The sample code saves the graphics state so it can restore the text drawing mode after measuring the text; it then sets the current text drawing mode to use invisible text and draws the text string at the origin. This adjusts the current text position, which the code retrieves from the context. The code restores the graphics state, thereby returning the text drawing mode to its previous value. Finally, the code draws the text again but at a point that is shifted to the left by half the text width. This centers the text on the origin!

The second set of text is drawn with this same routine after the origin is adjusted to a new portion of the napkin graphic.

Writing a PNG File

The final lines of the source code create a CGImage out of the graphic and then save that image into a PNG file on the desktop, as follows:

// Create an image from the bitmap data CGDataProviderRef dataProvider = CGDataProviderCreateWithData(     NULL, bitmapData, kDataLength, NULL); CGImageRef image = CGImageCreate(            kImageSize, kImageSize,            8, 32, kBytesPerRow,            kGenericRGBColorSpace, kCGImageAlphaNoneSkipFirst,            dataProvider,            NULL, true,            kCGRenderingIntentDefault); CGDataProviderRelease(dataProvider); // Find the user's desktop folder and create a // URL to a file named AceOfHeartsBakery.png on the desktop FSRef usersDesktop; FSFindFolder(kUserDomain, kDesktopFolderType, false, &usersDesktop); CFURLRef desktopURL = CFURLCreateFromFSRef(NULL, &usersDesktop); CFURLRef destinationURL =            CFURLCreateWithFileSystemPathRelativeToBase(NULL,                    CFSTR("AceOfHeartsBakery.png"), kCFURLPOSIXPathStyle,                    false, desktopURL); CFRelease(desktopURL); // Export our image into that png file. CGImageDestinationRef exportDestination =     CGImageDestinationCreateWithURL(             destinationURL, kUTTypePNG, 1, NULL); CGImageDestinationAddImage(exportDestination, image, NULL); CGImageDestinationFinalize(exportDestination); 

Chapter 8 discusses all the details of creating a CGImage. The basic idea in the code is to tell the image where to get its data using an instance of the CGDataProvider opaque data type. The image is then created by supplying many of parameters that define how the image data is laid out in memory.
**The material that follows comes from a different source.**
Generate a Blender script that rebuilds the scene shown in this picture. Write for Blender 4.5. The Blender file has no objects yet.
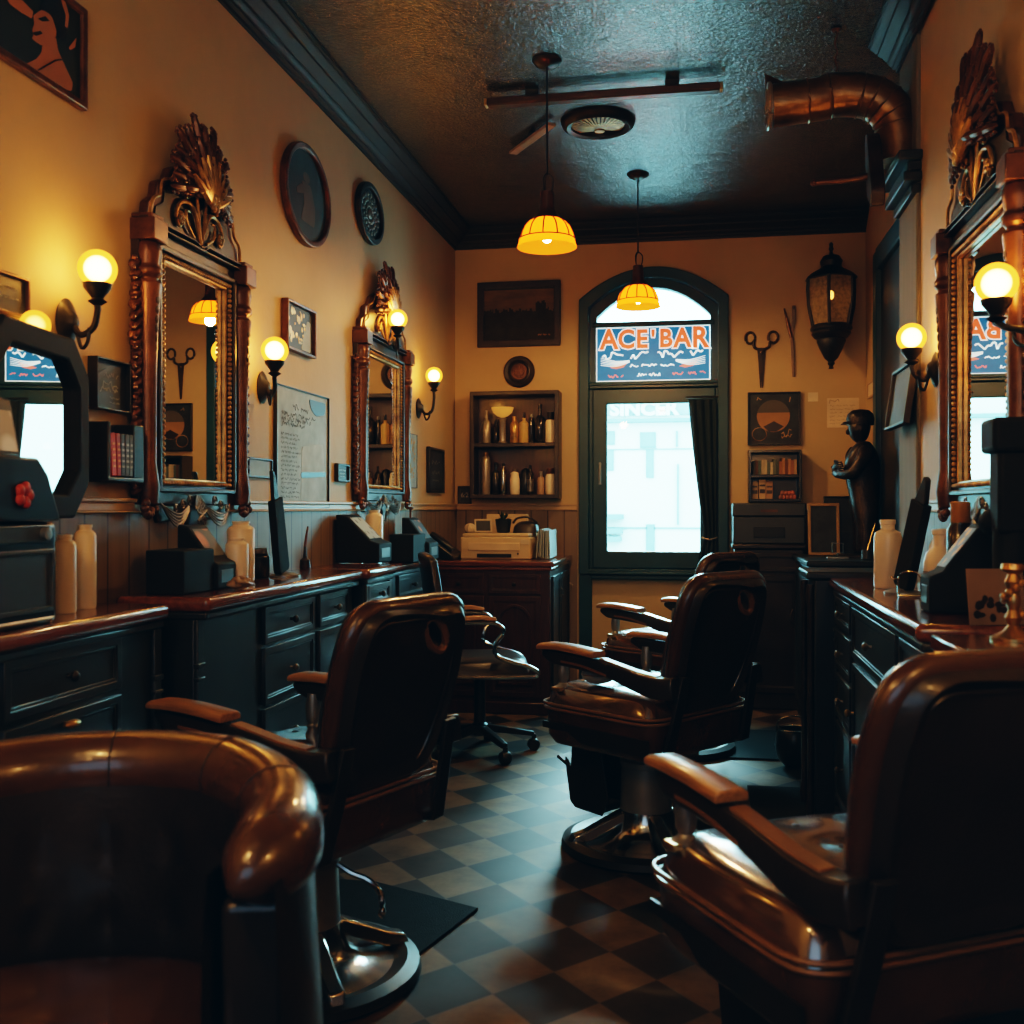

The code in the middle, which determines the destination URL for the image, is Carbon framework code, not Quartz 2D. The call to FSFindFolder locates the user's desktop folder, and he converts the FSRef returned by that routine into a CFURL. We then tack the file name AceofHeartsBakery.png to the end of that URL to create the destination for our image.

To export the image, we use the techniques described in detail in Chapter 9. This sample uses Image I/O to export the image. The code creates an instance of the CGImageDestination opaque data type and indicates that the destination is used to store a single image. It then adds the image we've created to that destination and writes the image file with a call to CGImageDestinationFinalize.

The remainder of this code sample cleans up the various objects created as part of drawing the image.

All in all, this is a rather simple drawing example. Perhaps it is a bit more complex than it strictly needs to be to get the resulting image, but the code does demonstrate many of the techniques outlined in this chapter. It offers a glimpse into the device independence of the API, the use of color and color spaces, the Painter's Model for layering, and the Crayon Model for drawing. Understanding this drawing model is essential to using Quartz 2D effectively. This concludes the overview of the drawing model, and attention now turns to examining the Quartz 2D graphics model in detail.